Si les trois Évangiles synoptiques esquissent le portrait d'un Christ de miséricorde, ou eleos, et si l'Évangile johannique révèle un Christ de charité, ou agape, c'est précisément dans l'épître aux Hébreux -- traditionnellement attribuée à l'apôtre Paul -- que Jésus, Fils de Dieu, est la figure de compassion ou sympatheia, selon le texte grec néotestamentaire.

« Il n'est pas impuissant à compatir à nos faiblesses, lui qui a été éprouvé en tout, d'une manière semblable excepté le péché. » (He 4, 15)

Selon le récit wagnérien, l'humanité blessée et l'humanité pécheresse qu'incarnent les figures d'Amfortas et de Kundry sont guéries, restaurées et donc sauvées grâce à la compassion -- Mitleid ---qu'incarne Parsifal.

« Bénies soient tes souffrances :

Elles m'ont donné, insensé, hésitant, La force suprême de la compassion (das Mitleids höchste Kraft), Le pouvoir de la connaissance la plus pure. » (Parsifal, Acte iii, 367)

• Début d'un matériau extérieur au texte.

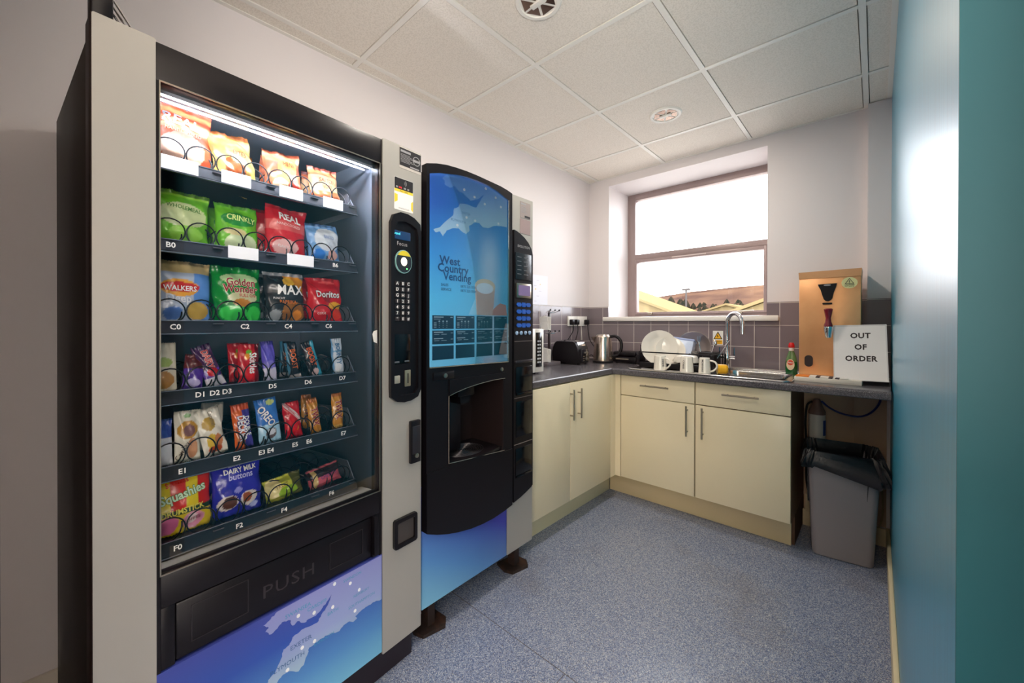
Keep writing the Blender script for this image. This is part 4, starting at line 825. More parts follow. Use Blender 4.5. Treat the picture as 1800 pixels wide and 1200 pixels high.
B(.590, .672, .0026, .004, 1.712, 1.786).build('sticker', mat('sticker_mauve', (140, 118, 118), .5, noise=(400, (165, 145, 142), .4, .6)), kv)
# feet
foot_m = mat('foot_rusty', (44, 32, 28), .6, noise=(30, (70, 44, 32), .5, .7))
for i, (x, y) in enumerate(((.62, .07), (.08, .07), (.62, .55), (.08, .55))):
    o = MB().box(-.018, .018, -.022, .022, .015, .140).prism([(-.055, -.045), (.04, -.065), (.07, -.03), (.065, .05), (-.05, .07), (-.07, 0)], 0, .014, 'z').build('foot', foot_m, kv); o.location = (x, y, .0)
B(.655, .69, .02, .06, 1.868, 1.886, .003).build('top_catch', blackm, kv)

# ================================================================== KITCHEN UNITS
WT = .94
def bar_handle(parent, x, y, z, length, vertical, side):
    """bar handle centred at x,y,z; side = outward direction 'x' or '-y'"""
    mb = MB(); h = length/2; o = .028
    def P(s, out): 
        if side == '-y': return (x+(0 if vertical else s), y-out, z+(s if vertical else 0))
        return (x+out, y+(0 if vertical else s), z+(s if vertical else 0))
    mb.tube([P(-h, o), P(h, o)], .0055, 10)
    for s in (-h*.72, h*.72): mb.tube([P(s, 0), P(s, o)], .0045, 8)
    return mb.build('handle', satin, parent)
# left run (fronts face +x)
t = thing('base_cabinet', 'cream double-door kitchen base cabinet beside the drinks machine, under the shorter worktop', 'kitchen cabinet', (.0, 1.545, 0))
def L(x0, x1, Y0, Y1, z0, z1, r=0): return B(x0, x1, Y0-1.545, Y1-1.545, z0, z1, r)
L(.02, .539, 1.548, 2.476, .168, .895).build('carcass', carc, t)
for (a, b, hy) in ((1.552, 1.9755, 1.945-.0), (1.9795, 2.474, 2.0)):
    d = L(.541, .559, a, b, .170, .893, .0015).build('door', cream, t)
    bar_handle(d, .559, (1.946 if a < 1.9 else 2.030)-1.545+.028, .762, .185, True, 'x')
tag(L(.432, .448, 1.545, 2.668, 0, .166, .001).build('plinth_board', mat('plinth_cream', (214, 208, 176), .25)), 'cream plinth board under the double-door cabinet beside the drinks machine', 'plinth').location = (0, 1.545, 0)
# corner filler and back run (fronts face -y)
f_ = thing('corner_post', 'narrow cream filler post in the inner corner between the two cabinet runs', 'filler panel', (.55, 2.5, .168))
mb = MB(); mb.box(-.009, .009, -.022, .063, .002, .727); mb.box(.0, .048, .045, .063, .002, .727); mb.build('panel', cream, f_)
YF = 2.545
for i, (x0, x1, lab, hx) in enumerate(((.601, 1.103, 'cream drawer-and-door base cabinet next to the corner, below the draining board', 1.060), (1.107, 1.602, 'cream drawer-and-door base cabinet beside the bin space, below the sink bowl', 1.153))):
    t = thing('base_cabinet', lab, 'kitchen cabinet', (x0, YF, 0), 0, None)
    w_ = x1-x0
    mb = MB(); mb.box(.001, w_-.001, .02, .53, .170, .188).box(.001, .017, .02, .53, .188, .895).box(w_-.017, w_-.001, .02, .53, .188, .895).box(.017, w_-.017, .515, .53, .188, .895).box(.017, w_-.017, .0205, .04, .735, .760)
    mb.build('carcass', carc if i == 0 else mat('carcass_dark', (120, 84, 58), .5), t)
    d = B(.002, w_-.002, 0, .018, .757, .893, .0015).build('drawer', cream, t); bar_handle(d, w_/2+(.0 if i == 0 else .005), 0, .838, .19, False, '-y')
    d = B(.002, w_-.002, 0, .018, .172, .751, .0015).build('door', cream, t); bar_handle(d, hx-x0, 0, .645, .19, True, '-y')
tag(B(.45, 1.588, 2.67, 2.686, 0, .166, .001).build('plinth_board', mat('plinth_tan', (216, 196, 156), .3)), 'long cream plinth board under the sink cabinets, meeting the floor', 'plinth')
# end board edge, dark brown side towards the bin space
tag(B(1.583, 1.602, 2.69, 3.08, 0, .168).build('end_panel', mat('panel_brown', (96, 66, 46), .6)), 'short brown board standing on the floor below the end of the sink cabinet', 'panel')
# worktops
wt_m = mat('worktop_laminate', (68, 65, 70), .26, spec=.7, noise=(260, (118, 114, 118), .45, .7, 4))
def front_profile(yf, yb, flip=False):
    r = .012; return [(yf+r, WT)]+[(yf+r-r*sin(a), WT-r+r*cos(a)) for a in [i*pi/12 for i in range(1, 7)]]+[(yf, WT-.036), (yf+.004, WT-.040), (yb, WT-.040), (yb, WT)]
sx0, sx1, sy0, sy1 = 1.205, 1.56, 2.615, 2.93
wt = thing('worktop', 'dark grey speckled worktop running under the window, holding the sink', 'worktop', (1.0, 2.8, .90))
mb = MB(); M_ = Matrix.Translation((-1.0, -2.8, -.90))
# worktop with a cut-out for the bowl: front strip, back strip, left and right blocks
mb.prism(front_profile(2.505, sy0), 0.0, 1.992, 'x', M=M_); mb.box(0, 1.992, sy1, 3.086, WT-.04, WT, M=M_); mb.box(0, sx0, sy0, sy1, WT-.04, WT, M=M_); mb.box(sx1, 1.992, sy0, sy1, WT-.04, WT, M=M_)
mb.build('board', wt_m, wt)
P = [(-a, b) for a, b in []]
pr = front_profile(0, .555); pts = [(.555-a, z) for a, z in pr]
o = MB().prism([(p[0], p[1]) for p in pts], 1.545, 2.5045, 'y').build('worktop', wt_m); tag(o, 'dark grey speckled worktop beside the drinks machine, carrying the microwave', 'worktop')

# ================================================================== SINK, TAP, DISHES
sk = thing('sink', 'stainless steel inset sink with draining board under the window', 'sink', (1.1, 2.77, WT))
mb = MB(); q = Matrix.Translation((-1.1, -2.77, 0))
zt = .006
# flat deck with opening, plus raised rim
mb.box(.66, sx0, 2.535, 3.03, .001, zt-.002, M=q); mb.box(sx1, 1.592, 2.535, 3.03, .001, zt-.002, M=q); mb.box(sx0, sx1, 2.535, sy0, .001, zt-.002, M=q); mb.box(sx0, sx1, sy1, 3.03, .001, zt-.002, M=q)
rim = rrect(.655, 1.597, 2.53, 3.035, .035)
pts = [(p[0]-1.1, p[1]-2.77, .005) for p in rim]; mb.tube(pts, .006, 8, closed=True)
for k in range(7): mb.tube([(.72-1.1, 2.62-2.77+.05*k, .004), (1.13-1.1, 2.62-2.77+.05*k, .004)], .003, 5)
mb.build('drainer', steel, sk)
bw = rrect(sx0+.002, sx1-.002, sy0+.002, sy1-.002, .06, 8); v = []; f = []; n = len(bw)
cxm, cym = (sx0+sx1)/2, (sy0+sy1)/2
for (sc_, z) in ((1.0, .006), (.985, .0), (.97, -.02), (.95, -.13), (.90, -.15), (.3, -.155), (.0, -.156)):
    for p in bw: v.append(((p[0]-cxm)*sc_+cxm-1.1, (p[1]-cym)*sc_+cym-2.77, z))
for l in range(6):
    for k in range(n): f.append((l*n+k, l*n+(k+1) % n, (l+1)*n+(k+1) % n, (l+1)*n+k))
MB().add(v, f).build('bowl', steel, sk)
tp = thing('mixer_tap', 'chrome swan-neck kitchen mixer tap with two levers behind the sink', 'tap', (1.178, 2.975, WT+.006))
MB().lathe([(.027, 0), (.027, .006), (.021, .012), (.019, .05), (.021, .06), (.021, .10), (.015, .115), (.0125, .14)], n=24).build('body', chrome, tp)
d = Vector((.115, -.10, 0)); pts = [(0, 0, .12), (0, 0, .22), (0, 0, .31)]
Rr = d.length/2; dn = d.normalized()
for i in range(1, 13): 
    a = pi-pi*i/12; pts.append(tuple(dn*(Rr+Rr*cos(a))+Vector((0, 0, .31+Rr*.95*sin(a)))))
pts += [tuple(d+Vector((0, 0, .275))), tuple(d+Vector((0, 0, .245)))]
MB().tube(pts, .0130, 16).build('spout', chrome, tp)
for s in (-1, 1):
    lv = MB().tube([(s*.018, 0, .082), (s*.052, 0, .082)], .0125, 14).tube([(s*.045, 0, .085), (s*.046, -.004, .150)], .0042, 8).build('lever', chrome, tp)
# washing-up liquid
sb = thing('washing_up_liquid_bottle', 'clear bottle of green washing-up liquid with a red cap behind the sink', 'bottle', (1.545, 2.985, WT+.001))
prof = [(.028, 0), (.031, .004), (.032, .02), (.033, .05), (.031, .08), (.024, .115), (.016, .14), (.012, .150)]
greenl = mat('green_liquid', (20, 92, 40), .1, coat=.6); clearp = mat('clear_green_plastic', (130, 170, 110), .08, trans=.5, coat=.5)
def squash(o, k=.62):
    for w_ in o.data.vertices: w_.co.y *= k
    return o
squash(MB().lathe([(r*1.0, h) for r, h in prof[:5]], n=24).build('liquid', greenl, sb))
squash(MB().lathe([(.031, .0805), (.024, .115), (.016, .14), (.012, .150)], n=24).build('bottle_top', clearp, sb))
MB().lathe([(.013, .148), (.014, .152), (.014, .168), (.010, .17)], n=20).build('neck', white_p, sb)
MB().lathe([(.013, .168), (.017, .170), (.017, .182), (.012, .198), (.010, .200)], n=20).build('cap', mat('cap_red', (200, 24, 30), .3), sb)
lb = mat('label_cream', (236, 214, 180), .4)
mb = MB(); ellipse(mb, -.002, .062, .021, .034, -.0235, -.0205, 24); l_ = mb.build('bottle_label', lb, sb)
mb = MB(); ellipse(mb, -.002, .075, .016, .016, -.0245, -.0233, 20); mb.build('label_emblem', mat('label_red', (214, 70, 40), .4), l_)
text('Fairy', -.002, .075, .013, white_p, l_, y=-.0250, bold=.03)
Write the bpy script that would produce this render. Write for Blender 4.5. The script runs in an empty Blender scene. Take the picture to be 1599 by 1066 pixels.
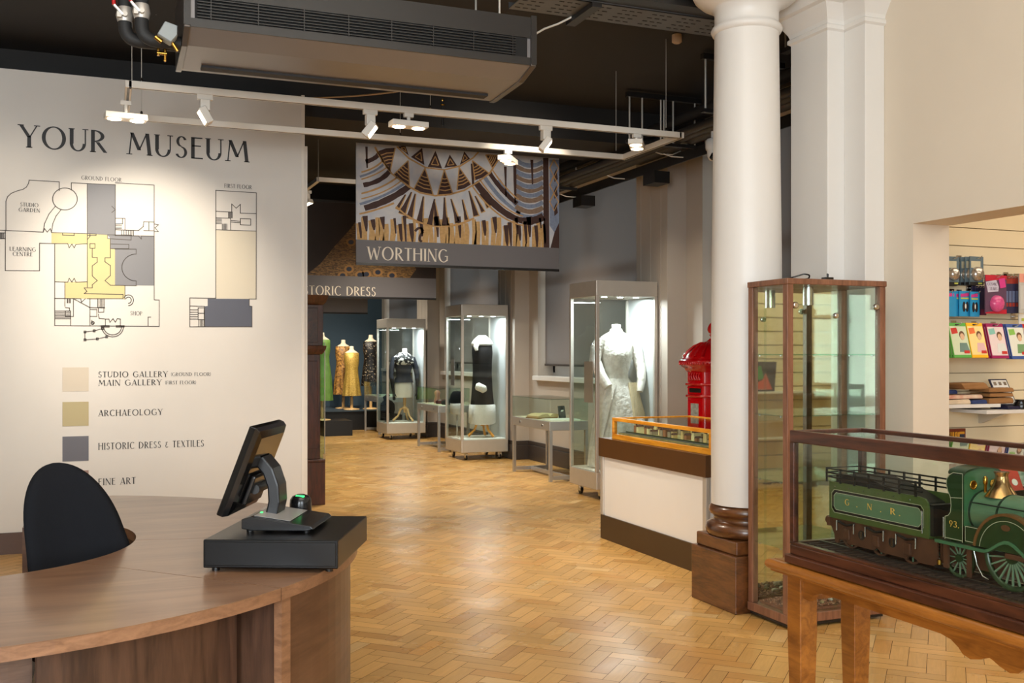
import bpy, math, random
from mathutils import Vector, Matrix
random.seed(7)
PI = math.pi
SC = bpy.context.scene
COL = SC.collection

# ---------------------------------------------------------------- camera, world, lights, exposure
FPX, YAW, HZ, EYE = 1581.0, math.radians(21.8), 553.0, 1.4
cd = bpy.data.cameras.new('camera'); cam = bpy.data.objects.new('camera', cd); COL.objects.link(cam)
cd.sensor_width = 36.0; cd.lens = 36.0 * FPX / 1599.0
cd.shift_y = (HZ - 533.0) / 1599.0
cd.clip_start = 0.05; cd.clip_end = 100
cam.location = (0, 0, EYE); cam.rotation_euler = (PI / 2, 0, -YAW)
SC.camera = cam
vs = SC.view_settings
vs.view_transform = 'Standard'; vs.look = 'None'; vs.gamma = 1.0; vs.use_curve_mapping = False
vs.exposure = 0.38
try:
    SC.cycles.transparent_max_bounces = 32; SC.cycles.max_bounces = 8; SC.cycles.use_denoising = True
    SC.cycles.caustics_reflective = False; SC.cycles.caustics_refractive = False
    SC.cycles.sample_clamp_indirect = 6.0
except Exception: pass
W = bpy.data.worlds.new('daylight'); SC.world = W; W.use_nodes = True
W.node_tree.nodes['Background'].inputs[0].default_value = (0.86, 0.93, 1.0, 1)
W.node_tree.nodes['Background'].inputs[1].default_value = 2.6

def aim(o, t):
    o.rotation_euler = (Vector(t) - o.location).to_track_quat('-Z', 'Y').to_euler()
def area(name, loc, target, sx, sy, power, col):
    l = bpy.data.lights.new(name, 'AREA'); l.shape = 'RECTANGLE'; l.size = sx; l.size_y = sy; l.energy = power; l.color = col
    o = bpy.data.objects.new(name, l); COL.objects.link(o); o.location = loc; aim(o, target); return o
def spot(name, loc, target, power, col, angle=60, blend=.6, r=.03):
    l = bpy.data.lights.new(name, 'SPOT'); l.energy = power; l.color = col; l.spot_size = math.radians(angle); l.spot_blend = blend; l.shadow_soft_size = r
    o = bpy.data.objects.new(name, l); COL.objects.link(o); o.location = loc; aim(o, target); return o
WARM = (1.0, .89, .73); WARMW = (1.0, .87, .7); COOL = (.86, .93, 1.0); LED = (.92, .96, 1.0)
# the two big street windows behind the camera
area('window_daylight', (0.9, -2.45, 2.0), (1.1, 6, 1.7), 2.4, 2.4, 105, COOL)
area('window_daylight', (-2.6, -2.45, 2.0), (1.0, 6, 1.8), 1.8, 2.4, 195, COOL)
# unseen overhead lamps for the entrance hall and the shop
area('hall_fill_light', (1.0, 1.6, 4.1), (1.0, 1.6, 0), 2.6, 2.4, 55, WARMW)  # unseen fill from above, lifts the ambient light of the hall
area('unseen_shop_light', (6.0, 3.9, 2.95), (6.0, 3.9, 0), 2.4, 1.2, 20, WARMW)
area('unseen_shop_light', (6.4, 1.3, 2.95), (6.4, 1.3, 0), 2.6, 1.8, 42, WARMW)  # added out of view to brighten the shop wall mirrored in the cabinet
# unseen spots added to brighten the floor further down the gallery
for (gx, gy, tx, ty, pw) in ((2.7, 10.2, 2.6, 9.6, 220), (3.2, 11.4, 3.0, 11.4, 280), (3.4, 14.2, 3.3, 14.6, 280), (3.7, 16.6, 3.9, 17.2, 240)):
    spot('gallery_fill_spot', (gx, gy, 3.5), (tx, ty, 0), pw, WARM, 110, 1.0, .12)
spot('dress_fill_spot', (3.9, 16.9, 3.3), (4.2, 19.0, 1.2), 200, WARM, 55, .9)  # unseen spots added to light the dresses on the end platform
spot('dress_fill_spot', (4.4, 17.2, 3.3), (4.75, 19.0, 1.2), 130, WARM, 50, .9)
spot('wall_fill_spot', (4.0, 10.8, 3.45), (5.1, 10.9, .4), 130, WARM, 80, 1.0)  # unseen spots added to brighten the window wall
spot('wall_fill_spot', (4.0, 14.6, 3.45), (5.1, 14.6, .4), 130, WARM, 80, 1.0)

spot('wall_fill_spot', (2.9, 17.6, 3.4), (3.6, 20.3, 1.6), 150, WARMW, 100, 1.0)  # unseen wash added to lighten the teal end wall
spot('wall_fill_spot', (4.0, 7.6, 3.45), (5.2, 8.6, .3), 60, WARM, 70, 1.0)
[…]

Dans une conformation à la figure du Christ, telle que la reçoit Richard Wagner, Parsifal ou Fal Parsi, selon une étymologie pour le moins hasardeuse qui a néanmoins le mérite de mettre en exergue le « Fol en Dieu », est dès lors cet être pur -- rein -- d'âme et de corps qui, dans son innocence, lui qui ne sait pas, et qui donc ne connaît pas le mal, prend sur lui, assume et consume la souffrance de l'humanité tout entière. Au-delà de la quête initiatique de Wolfram von Eschenbach, Parsifal de Richard Wagner, est une voie symphonique -- et quasi mystique, si ce n'est océanique -- d'expression de la sympathie qui, in fine, est l'essence même d'une authentique identité messianique.